Plus there have been tedious lack of internet issues, so we may stretch out the foreplay and make it a 3 day European Pervert Cinema Weekend. Is that OK everyone? Get your fake coughs ready, call in sick, and we'll spend the day in bed together. Let's live a little: it's the European way, after all.
The other interesting news that's developed since last we spoke, dear readers, is that I may in the future have a fellow traveler on this cinematic hajj, who we'll call the Russian. This means that I have become very much like a cinematic Jesus, attracting followers as I wander through the godless multiplexes.
That's right, JC, I'm comparing myself to you. And if I'm wrong, sue me.
The point is I was telling the Russian that when you're on a quest like this, there becomes a kind of banal Sisyphisian element to it, where you just want to get it done as soon as possible, so you watch the movies that are the shortest just to whittle down the list faster, thereby ignoring great movies that are over 90 minutes long. (But for all my moaning, remember that, as I told the Russian, and as Camus wrote, we must imagine Sisyphus happy, and I very much am.)
Anyway, I took Jeux Interdits (Forbidden Games) out of the Janus set simply because I was afraid I was lagging and it was short.

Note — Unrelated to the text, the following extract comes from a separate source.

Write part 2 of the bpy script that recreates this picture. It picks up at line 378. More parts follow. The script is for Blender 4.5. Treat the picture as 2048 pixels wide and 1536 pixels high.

I had no idea it would turn me into Humbert Humbert.
But the fact is that the romance, the deeply charged and deliciously conspiratorial relationship between the two children, Paulette (Brigitte Fossey) and Michel (Georges Poujouly) is just incredibly sexy and erotic and arousing.
Yes, Jesus, I said it. Come and get me. In court.
Part of the allure is that most of global society so vehemently denies the fact that young children have a sexuality, that anytime it's portrayed on screen it's refreshing and exciting.
But that's not all, these children give incredible performances. Not at all too precious or treacly, and filled with a raw passion and emotion that many adult actors are never brave enough to put out there.
The other thing is that theirs is a romance forged out of tragedy and death, engendered in a world full of all that is most nasty brutish and short about adulthood. They're united in their rebellion of truth, youth, innocence, love and beauty; a pint-sized Bonnie and Clyde for bohemian ideals, and that's very sexy.
Yes, they're beautiful rebels, playing games, trying to remake the ridiculous, sullied rituals of adult life that they see around them into something pure and beautiful. And that's sexy also. And their love is challenged and dominated by forces beyond their control, which leads to tragic, brutal, rupture, which is sexy even though it breaks your heart.
I wish I could say something more cinematically astute about this film, but the sexiness is so very seductive you just get carried away by it.
The score, by Narciso Yepes, is absolutely beautiful and divine. There, I've managed to say one non-pervy thing in this whole post.
Happy Sunday everyone. I'm off to church to lasciviously cleanse myself in holy water.